What the Data Suggests for 2025

Professionals are focusing on trust over traffic. LinkedIn’s steady engagement growth reveals that shift. It’s becoming the default home for personal branding, B2B thought leadership, and professional storytelling.

X, meanwhile, is useful, but more as a supporting act than the main stage. It’s excellent for driving conversations, testing ideas, and staying visible across industries. But for long-term influence and measurable outcomes, LinkedIn takes the lead.
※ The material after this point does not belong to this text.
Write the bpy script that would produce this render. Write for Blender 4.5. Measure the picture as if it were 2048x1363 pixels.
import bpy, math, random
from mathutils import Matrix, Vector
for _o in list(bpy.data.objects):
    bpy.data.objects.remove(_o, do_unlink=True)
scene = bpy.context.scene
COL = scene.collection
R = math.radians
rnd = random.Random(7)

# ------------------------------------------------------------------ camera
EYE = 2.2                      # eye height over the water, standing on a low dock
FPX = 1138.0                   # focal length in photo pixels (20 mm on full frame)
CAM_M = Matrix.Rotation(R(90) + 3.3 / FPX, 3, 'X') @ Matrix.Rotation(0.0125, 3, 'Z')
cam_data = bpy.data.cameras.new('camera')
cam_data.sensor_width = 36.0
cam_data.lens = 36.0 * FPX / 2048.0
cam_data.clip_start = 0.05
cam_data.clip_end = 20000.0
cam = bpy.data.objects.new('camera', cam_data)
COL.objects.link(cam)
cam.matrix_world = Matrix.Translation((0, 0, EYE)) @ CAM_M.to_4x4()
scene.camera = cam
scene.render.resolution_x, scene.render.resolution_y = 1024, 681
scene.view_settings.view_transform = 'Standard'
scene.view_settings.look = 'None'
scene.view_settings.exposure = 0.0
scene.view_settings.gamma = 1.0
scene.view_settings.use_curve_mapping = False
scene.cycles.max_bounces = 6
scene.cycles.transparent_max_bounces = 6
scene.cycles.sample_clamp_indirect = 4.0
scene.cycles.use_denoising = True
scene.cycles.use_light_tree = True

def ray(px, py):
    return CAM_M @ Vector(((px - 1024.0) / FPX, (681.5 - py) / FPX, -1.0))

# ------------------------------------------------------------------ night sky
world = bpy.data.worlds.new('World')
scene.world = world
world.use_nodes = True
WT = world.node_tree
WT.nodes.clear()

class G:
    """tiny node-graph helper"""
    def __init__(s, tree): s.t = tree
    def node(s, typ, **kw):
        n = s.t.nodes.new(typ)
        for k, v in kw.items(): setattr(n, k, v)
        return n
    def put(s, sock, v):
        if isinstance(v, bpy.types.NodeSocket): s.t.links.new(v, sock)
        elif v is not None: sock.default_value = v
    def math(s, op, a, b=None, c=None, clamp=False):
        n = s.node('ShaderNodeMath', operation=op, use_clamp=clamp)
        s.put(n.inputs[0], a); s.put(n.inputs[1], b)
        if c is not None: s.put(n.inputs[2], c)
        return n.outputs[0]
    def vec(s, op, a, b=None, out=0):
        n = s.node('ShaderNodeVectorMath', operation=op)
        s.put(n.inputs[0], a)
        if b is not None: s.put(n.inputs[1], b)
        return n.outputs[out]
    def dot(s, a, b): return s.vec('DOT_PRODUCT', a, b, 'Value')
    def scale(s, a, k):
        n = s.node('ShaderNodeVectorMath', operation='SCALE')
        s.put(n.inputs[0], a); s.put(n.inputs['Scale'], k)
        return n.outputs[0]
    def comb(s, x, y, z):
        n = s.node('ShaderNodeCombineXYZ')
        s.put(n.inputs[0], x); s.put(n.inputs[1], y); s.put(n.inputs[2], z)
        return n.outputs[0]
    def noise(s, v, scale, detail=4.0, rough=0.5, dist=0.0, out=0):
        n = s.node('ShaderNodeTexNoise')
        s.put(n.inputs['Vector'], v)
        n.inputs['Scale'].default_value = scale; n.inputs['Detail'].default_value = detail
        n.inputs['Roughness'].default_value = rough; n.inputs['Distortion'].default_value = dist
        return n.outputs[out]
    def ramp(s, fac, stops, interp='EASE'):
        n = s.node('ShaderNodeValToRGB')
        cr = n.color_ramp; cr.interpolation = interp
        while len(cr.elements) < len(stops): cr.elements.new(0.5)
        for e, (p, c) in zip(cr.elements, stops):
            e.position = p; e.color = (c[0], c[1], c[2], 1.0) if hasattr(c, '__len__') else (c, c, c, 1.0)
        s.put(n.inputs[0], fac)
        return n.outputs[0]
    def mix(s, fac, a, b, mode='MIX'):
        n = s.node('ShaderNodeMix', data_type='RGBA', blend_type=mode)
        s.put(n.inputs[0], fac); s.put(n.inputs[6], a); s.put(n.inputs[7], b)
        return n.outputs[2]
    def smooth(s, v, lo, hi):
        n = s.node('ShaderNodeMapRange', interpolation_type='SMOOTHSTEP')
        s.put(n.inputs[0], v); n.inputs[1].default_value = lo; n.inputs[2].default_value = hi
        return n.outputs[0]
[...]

The smartest professionals use both differently: LinkedIn for authority, X for amplification.

Practical Takeaways

  • Be intentional with time. If you spend half an hour online daily, use it where your audience actually converts, not just where it scrolls.
  • Match content to platform. LinkedIn rewards thought leadership, storytelling, and problem-solving. X rewards immediacy and bold opinion.
  • Track engagement meaningfully. Measure connection requests, client leads, collaborations, not likes or impressions.
  • Stay consistent. Influence compounds. Weekly posts on LinkedIn outperform sporadic bursts anywhere else.
  • Use both, strategically. A 700-word article on LinkedIn can become a 7-post thread on X. Repurpose intelligently.
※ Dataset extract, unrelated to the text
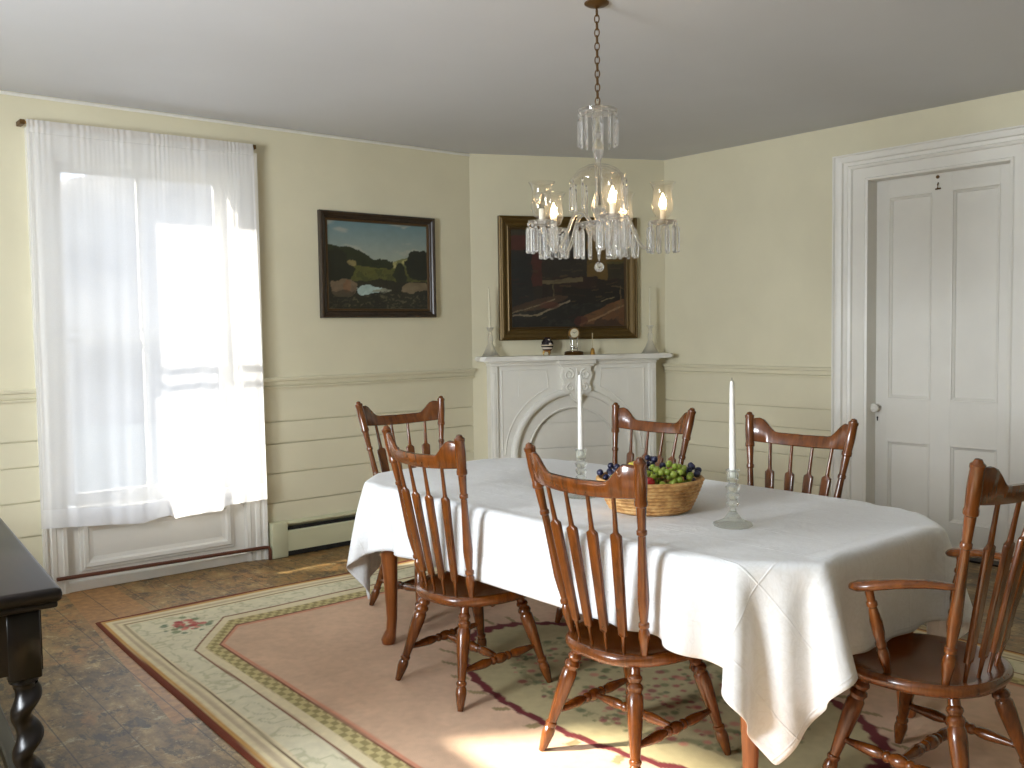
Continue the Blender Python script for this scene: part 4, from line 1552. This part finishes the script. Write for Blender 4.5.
G = 'turned wooden dining chairs round the table'
side = make_chair('dining_chair', 'wooden side chair at the table corner nearest the window, its back to the camera', G)
side.location = (2.248, 3.0, RUGZ)
dup(side, (2.262, 2.124, RUGZ), 0, 'wooden side chair whose curved crest overlaps the fruit basket')
dup(side, (3.24, 3.115, RUGZ), PI, 'wooden side chair across the table, behind the basket and before the mantelpiece')
dup(side, (3.24, 2.28, RUGZ), PI + 0.02, 'wooden side chair across the table in front of the door frame')
arm = make_chair('armchair', 'wooden armchair at the table end beside the door, open arms and turned legs', 'wooden armchairs at the table ends', True)
arm.location = (2.76, 1.355, RUGZ)
arm.rotation_euler = (0, 0, PI / 2)
dup(arm, (2.722, 3.98, RUGZ), -PI / 2, 'wooden armchair at the far table end, in front of the baseboard heater')

# ------------------------------------------------------------------ things on the table
TT = TZ + 0.0055
bk = thing('fruit_basket', 'round coiled straw basket full of grapes on the table', 'basket', (2.635, 2.381, TT))
bm = bmesh.new()
prof = []
NB = 9
for i in range(NB * 8 + 1):
    t = i / (NB * 8)
    z = 0.004 + 0.120 * t
    r = 0.146 + 0.054 * t ** 0.8 + 0.0055 * abs(math.sin(PI * NB * t))
    prof.append((r, z))
inn = [(r - 0.014, z) for r, z in prof if z > 0.012][::-1]
lathe(bm, [(0, 0.0), (0.138, 0.0)] + prof + [(0.193, 0.127)] + inn[2:] + [(0.126, 0.012), (0, 0.012)], seg=64, cap=False)
mesh_obj('coiled_bowl', bm, M_coil, bk, 60)
rt, aw = Vector((0.77, -0.637, 0)), Vector((0.637, 0.77, 0))
BC = Vector((2.635, 2.381, TT))
sph = bmesh.new()
bmesh.ops.create_uvsphere(sph, u_segments=14, v_segments=10, radius=1.0)
sph_me = bpy.data.meshes.new('grape')
sph.to_mesh(sph_me)
sph.free()
sph_me.polygons.foreach_set('use_smooth', [True] * len(sph_me.polygons))


def bunch(name, label, mat, ca, cb, cz, ra, rb, rc, n, r, cat='grapes', hollow=0.0):
    """a bunch of grapes laid on the heap: berries packed on an ellipsoid, on a little branching stem"""
    c = BC + rt * ca + aw * cb + Vector((0, 0, cz))
    root = thing(name, label, cat, c)
    me = sph_me.copy()
    me.materials.append(mat)
    pts = []
    tries = 0
    while len(pts) < n and tries < 20000:
        tries += 1
        u_, v_, w_ = (random.gauss(0, 1) for _ in range(3))
        l = math.sqrt(u_ * u_ + v_ * v_ + w_ * w_)
        k = random.choice((1.0, 1.0, 0.6))
        p = rt * (u_ / l * ra * k) + aw * (v_ / l * rb * k) + Vector((0, 0, w_ / l * rc * k))
        R2 = (c + p - BC)
        if R2.z < 0.06 or math.hypot(R2.x, R2.y) > (0.168 if R2.z < 0.135 else 0.188):
            continue
        if all((p - q).length > r * 1.72 for q in pts):
            pts.append(p)
    for p in pts:
        o = bpy.data.objects.new('grape', me)
        COL.objects.link(o)
        o.parent = root
        o.location = p
        f = random.uniform(0.9, 1.08)
        o.scale = (r * f, r * f, r * f * 1.08)
        o.rotation_euler = (random.random(), random.random(), random.random())
    bm = bmesh.new()
    tube(bm, [rt * -ra * 0.7, Vector((0, 0, 0)), rt * ra * 0.7], [0.003, 0.0025, 0.0012], 6)
    for q in pts[::3]:
        tube(bm, [q * 0.15, q * 0.9], 0.0012, 5)
    mesh_obj('grape_stem', bm, M_stem, root)
    return root


bunch('green_grapes', 'bunch of pale green grapes in front centre of the straw basket', M_green, 0.05, -0.08, 0.128, 0.09, 0.065, 0.055, 52, 0.0125)
bunch('dark_grapes', 'bunch of dark blue grapes at the basket rim farthest from the door', M_blue, -0.13, 0.01, 0.125, 0.06, 0.08, 0.045, 30, 0.0118)
bunch('dark_grapes', 'bunch of dark blue grapes at the basket rim nearest the door', M_blue, 0.152, -0.01, 0.125, 0.034, 0.06, 0.042, 18, 0.0118)
bunch('dark_grapes', 'bunch of dark blue grapes at the back of the basket behind the green grapes', M_blue, 0.0, 0.085, 0.14, 0.065, 0.05, 0.045, 22, 0.0118)
bunch('rosy_grapes', 'few rosy red grapes between the green and the dark bunches', M_rose, 0.115, 0.05, 0.142, 0.03, 0.03, 0.022, 7, 0.0115)


def round_fruit(name, label, mat, ca, cb, cz, r, cat):
    root = thing(name, label, cat, BC + rt * ca + aw * cb + Vector((0, 0, cz)))
    bm = bmesh.new()
    lathe(bm, [(0, -0.86 * r), (0.25 * r, -0.92 * r), (0.6 * r, -0.75 * r), (0.9 * r, -0.3 * r), (1.0 * r, 0.1 * r), (0.9 * r, 0.52 * r), (0.6 * r, 0.85 * r), (0.25 * r, 0.93 * r), (0, 0.84 * r)], seg=24)
    mesh_obj('flesh', bm, mat, root, 80)
    bm = bmesh.new()
    tube(bm, [(0, 0, 0.82 * r), (0.05 * r, 0, 1.0 * r), (0.16 * r, 0, 1.15 * r)], 0.0016, 6)
    mesh_obj('stalk', bm, M_stem, root)
    return root


round_fruit('red_fruit', 'shiny round red fruit beneath the green grapes at the basket front', M_red, -0.025, -0.142, 0.122, 0.024, 'fruit')
round_fruit('yellow_fruit', 'small yellow green fruit beside the dark grapes, half hidden by the chair crest', M_yel, -0.14, -0.085, 0.128, 0.022, 'fruit')
round_fruit('yellow_fruit', 'yellow fruit at the middle of the heap, peeping over the chair crest', M_yel, -0.06, 0.0, 0.155, 0.028, 'fruit')


def table_stick(loc, label):
    t = thing('glass_candlestick', label, 'candlestick', loc, group='pressed glass candlesticks on the table')
    bm = bmesh.new()
    lathe(bm, [(0.0, 0.0), (0.064, 0.0), (0.068, 0.003), (0.067, 0.010), (0.05, 0.016), (0.03, 0.026), (0.019, 0.042), (0.013, 0.05)], seg=12)
    mesh_obj('foot', bm, M_holder, t, 20)
    bm = bmesh.new()
    lathe(bm, [(0.0125, 0.049), (0.011, 0.062), (0.02, 0.068), (0.023, 0.08), (0.014, 0.09), (0.02, 0.096), (0.0245, 0.108), (0.016, 0.118), (0.022, 0.124), (0.026, 0.136), (0.016, 0.146), (0.014, 0.152), (0.02, 0.158), (0.0215, 0.184), (0.025, 0.194), (0.022, 0.196), (0.0125, 0.188), (0.0125, 0.168), (0, 0.168)], seg=10)
    mesh_obj('stem', bm, M_holder, t, 20)
    return t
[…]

If influence is your goal in 2025, LinkedIn wins on credibility, quality of audience, and business value.

But that doesn’t mean X is obsolete. It’s still the fastest way to test ideas, join live debates, and build surface-level visibility.

The truth? You don’t have to choose sides, just choose strategy. Build your foundation of trust on LinkedIn, use X to amplify your ideas and reach beyond your bubble.

Because in the end, the question isn’t where professionals should be building influence, it’s how intentionally they’re doing it.